In their normal setting in Dijon they are only partially seen as they blend in between miniature Gothic arches lacing the base of the wealthy and powerful couple's black marble tomb.

The open display at New York's Met has allowed them to loosen up, emerging as individuals with sometimes surprising results.

Far from being pompous advertisements for the deceased couple's religious devoutness and social standing, the monks and priests of the procession exude individuality, humanity and a cheeky strain of rebellion.

The higher-ranking clerics at the front maintain serious faces and hold books.

Many are clearly struck with emotion. Several dab at their eyes with their robes. Others have pulled their huge cowls far over their heads, obscuring their faces.

But as the procession continues, the mood becomes more uneven. One monk pulls at his apparently over-tight belt. Another blows his nose. One pulls back his cowl to see better.

"It's the first time I've seen them like this. Before I never saw their backs," said Francois Rebsamen, mayor of Dijon, who helped host a preview of the exhibition.

"It's very funny. The ones at the front are more official looking. They have the higher rank. At the back it's different."

Although completed many years later, the alabaster procession is meant to record the actual funeral for John the Fearless, the second duke of Burgundy, who died in 1419.
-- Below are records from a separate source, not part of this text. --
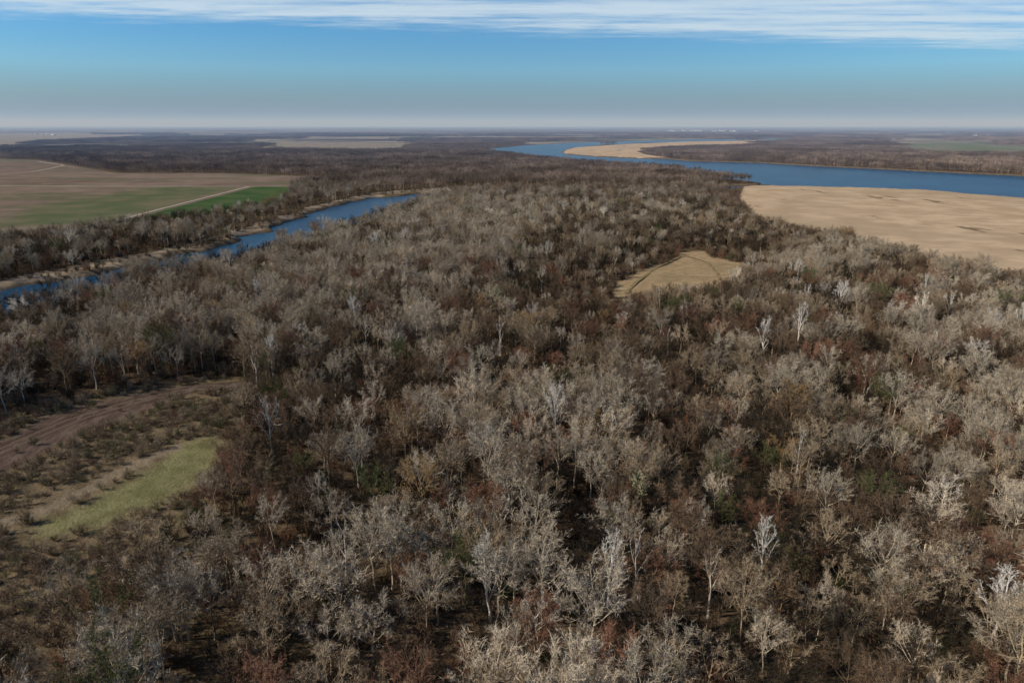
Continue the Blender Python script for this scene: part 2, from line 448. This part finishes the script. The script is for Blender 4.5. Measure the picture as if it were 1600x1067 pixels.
T.append(('snag_tree',tree(62,22,3.5,.45,5,3,3,2,tr=.36)))
for i in range(6): T.append(('far_tree',lowtree(70+i,18.5+1.2*i,5.2+.3*i)))
trees_col=proto('tree_kinds',T,inst_mat)
shr_col=proto('shrub_kinds',[('shrub',shrub(80+i,5+1.3*i,2.4+.35*i)) for i in range(4)],inst_mat)
std_col=proto('stand_kinds',[('stand',stand(110+i)) for i in range(6)],inst_mat)
grv_col=proto('grove_kinds',[('grove',grove(90+i)) for i in range(4)],inst_mat)

def scatter(name,pts,var,rot,scl,colr,col):
    me=bpy.data.meshes.new(name);n=len(pts)
    me.vertices.add(n);me.vertices.foreach_set('co',pts.astype(np.float32).ravel())
    a=me.attributes.new('var','INT','POINT');a.data.foreach_set('value',var.astype(np.int32))
    a=me.attributes.new('rot','FLOAT','POINT');a.data.foreach_set('value',rot.astype(np.float32))
    a=me.attributes.new('scl','FLOAT_VECTOR','POINT');a.data.foreach_set('vector',scl.astype(np.float32).ravel())
    c4=np.concatenate([colr,np.ones((n,1))],1)
    a=me.attributes.new('tcol','FLOAT_COLOR','POINT');a.data.foreach_set('color',c4.astype(np.float32).ravel())
    ob=bpy.data.objects.new(name,me);sc.collection.objects.link(ob)
    ng=bpy.data.node_groups.new(name+'_scatter','GeometryNodeTree')
    ng.interface.new_socket('Geometry',in_out='INPUT',socket_type='NodeSocketGeometry')
    ng.interface.new_socket('Geometry',in_out='OUTPUT',socket_type='NodeSocketGeometry')
    N=ng.nodes.new;L=ng.links.new
    gi=N('NodeGroupInput');go=N('NodeGroupOutput')
    m2p=N('GeometryNodeMeshToPoints');L(gi.outputs[0],m2p.inputs[0])
    ci=N('GeometryNodeCollectionInfo');ci.inputs[0].default_value=col
    ci.inputs['Separate Children'].default_value=True;ci.inputs['Reset Children'].default_value=True
    iop=N('GeometryNodeInstanceOnPoints');L(m2p.outputs[0],iop.inputs['Points']);L(ci.outputs[0],iop.inputs['Instance'])
    iop.inputs['Pick Instance'].default_value=True
    def na(nm,t):
        x=N('GeometryNodeInputNamedAttribute');x.data_type=t;x.inputs[0].default_value=nm
        return x.outputs['Attribute']
    L(na('var','INT'),iop.inputs['Instance Index'])
    cx=N('ShaderNodeCombineXYZ');L(na('rot','FLOAT'),cx.inputs[2]);L(cx.outputs[0],iop.inputs['Rotation'])
    L(na('scl','FLOAT_VECTOR'),iop.inputs['Scale'])
    L(iop.outputs[0],go.inputs[0])
    md=ob.modifiers.new('scatter','NODES');md.node_group=ng
    return ob

def jgrid(y0,y1,sp,k=.9,pad=90,jit=.46):
    gy=np.arange(y0,y1,sp);xm=k*y1+pad;gx=np.arange(-xm,xm,sp)
    a,b=np.meshgrid(gx,gy);a=a.ravel();b=b.ravel()
    a=a+rng.uniform(-jit,jit,a.shape)*sp;b=b+rng.uniform(-jit,jit,b.shape)*sp
    m=np.abs(a)<k*np.maximum(b,0)+pad
    return a[m],b[m]
C=lambda *a:np.array(a,float)
GRAY=C(.46,.38,.275);TAN=C(.35,.265,.17);BRN=C(.17,.115,.073);DRK=C(.05,.040,.028);RED=C(.24,.125,.078);OCH=C(.35,.225,.105);PALE=C(.62,.55,.45);OLV=C(.10,.105,.045)
def pick(probs,u):
    cs=np.cumsum(probs,1);return (u[:,None]>cs).sum(1).clip(0,probs.shape[1]-1)
def blob(x,y,cx,cy,rx,ry): return np.exp(-((x-cx)/rx)**2-((y-cy)/ry)**2)
def colours(x,y):
    n=len(x);big=fbm(x/80,y/110,3);med=fbm(x/26+40,y/36+9,2)
    dark=1.4*blob(x,y,40,520,40,110)+1.3*blob(x,y,160,670,120,45)+.8*blob(x,y,0,300,60,50)+.9*blob(x,y,-75,235,25,60)+.8*blob(x,y,150,405,120,50)+.45*blob(x,y,90,170,80,60)+.5*blob(x,y,200,350,80,80)+.25*blob(x,y,20,150,60,40)
    light=1.1*blob(x,y,-60,800,150,250)+.6*blob(x,y,-150,450,90,120)+.3*blob(x,y,-60,330,80,90)+.3*blob(x,y,20,240,50,50)
    lv=big*2.4-1.38+(med-.5)*2.4+light-dark
    pg=sm(-.5,.7,lv)
    p=np.zeros((n,8))
    p[:,0]=.11+.64*pg;p[:,1]=.21;p[:,2]=.26*(1-pg)+.06;p[:,3]=.50*(1-pg)+.07
    p[:,4]=.075*(y<500);p[:,5]=.008+.06*blob(x,y,-140,420,60,90);p[:,6]=.014+.03*(med>.62);p[:,7]=.03
    p/=p.sum(1)[:,None]
    k=pick(p,rng.random(n))
    pal=np.stack([GRAY,TAN,BRN,DRK,RED,OCH,PALE,OLV])
    c=pal[k]*rng.uniform(.7,1.2,(n,1))
    return c,k,pg
def hz(x,y): return np.zeros(len(x))

# canopy trees
x,y=jgrid(-60,1250,6.4,.86)
op=openland(x,y)+rng.uniform(-2,2,len(x))
keep=(op<-2)&(far_forest(x,y)>.5)
keep&=~((np.abs(x)<14)&(np.abs(y)<14))
keep&=(y<800)|(rng.random(len(x))<.75)
keep&=rng.random(len(x))<(.62+.38*sm(.36,.48,fbm(x/20,y/20,2)))
x=x[keep];y=y[keep];c,k,pg=colours(x,y)
var=rng.integers(0,10,len(x))
var=np.where(k==0,rng.integers(0,7,len(x)),var)
var=np.where(k==6,rng.choice([4,5,10,11],len(x)),var)
var=np.where(k==3,rng.integers(4,10,len(x)),var)
dst=np.hypot(x,y)
var=np.where(dst>650+rng.uniform(-120,120,len(x)),rng.integers(12,18,len(x)),var)
s=rng.uniform(.6,1.08,len(x))*(.88+.17*pg)*(.85+.3*fbm(x/45+3,y/45+8,2))
s=np.where(k==3,s*.88,s)
lowz=np.maximum(sdist(x,y,BAR1),sdist(x,y,CLEAR1)+8)
s=s*(.5+.5*sm(-4,-34,lowz))
scl=np.stack([s*rng.uniform(.95,1.2,len(x)),s*rng.uniform(.95,1.2,len(x)),s*rng.uniform(.9,1.05,len(x))],1)
brn=sm(-40,-8,sdist(x,y,BAR1))[:,None]*.7
c=c*(1-brn)+C(.18,.118,.073)*brn
f=sm(800,1300,dst)[:,None]
c=c*(1-f*.5)+C(.21,.155,.12)*f*.5
scatter('forest_trees',np.stack([x,y,hz(x,y)],1),var,rng.uniform(0,6.28,len(x)),scl,c,trees_col)
# mid-distance stands
x,y=jgrid(1262,2700,22,.86,jit=.3)
op=openland(x,y);keep=(op<-8)&(far_forest(x,y)>.5)
x=x[keep];y=y[keep];n=len(x)
c=(C(.26,.195,.15)[None]*rng.uniform(.5,1.4,(n,1)))*(.25+1.3*fbm(x/110,y/110,3))[:,None]
s=rng.uniform(.8,1.15,n)
scatter('far_bank_forest',np.stack([x,y,hz(x,y)],1),rng.integers(0,6,n),rng.uniform(0,6.28,n),np.stack([s,s,s],1),c,std_col)
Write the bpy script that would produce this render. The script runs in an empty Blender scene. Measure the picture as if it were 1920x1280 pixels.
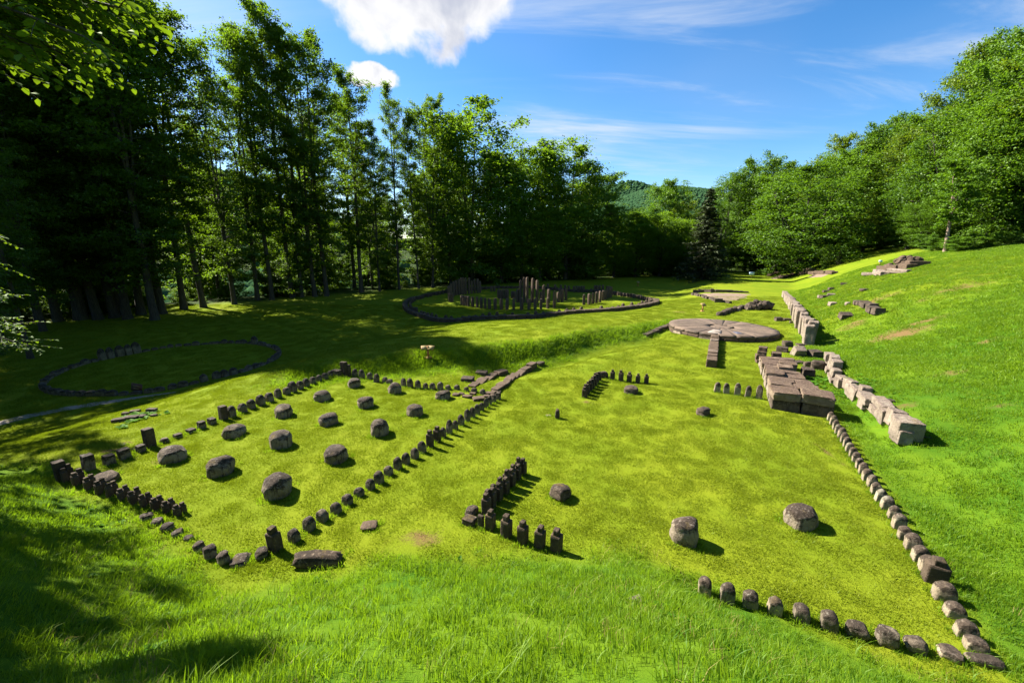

They have walked tirelessly in place beneath his remains ever since.

"They've only moved once in all their history and by only a few hundred meters," Rebsamen said.

Renovation work at the Musee des Beaux-Arts in Dijon, where the tomb is housed, prompted the idea of separating the statues and putting them on tour as centerpieces in an exhibition on the mourners.

They will be shown, along with related figures, in seven US cities and Paris before returning home in 2012.

"The expressive power attained by the 15th-century sculptors of these statuettes will be quite a revelation to many of our visitors," said Thomas Campbell, director of the Metropolitan Museum.

The "phenomenal" works "capture the entire spectrum of emotions connected with human loss," he said. "When the sculptures are grouped together, the viewer is transfixed."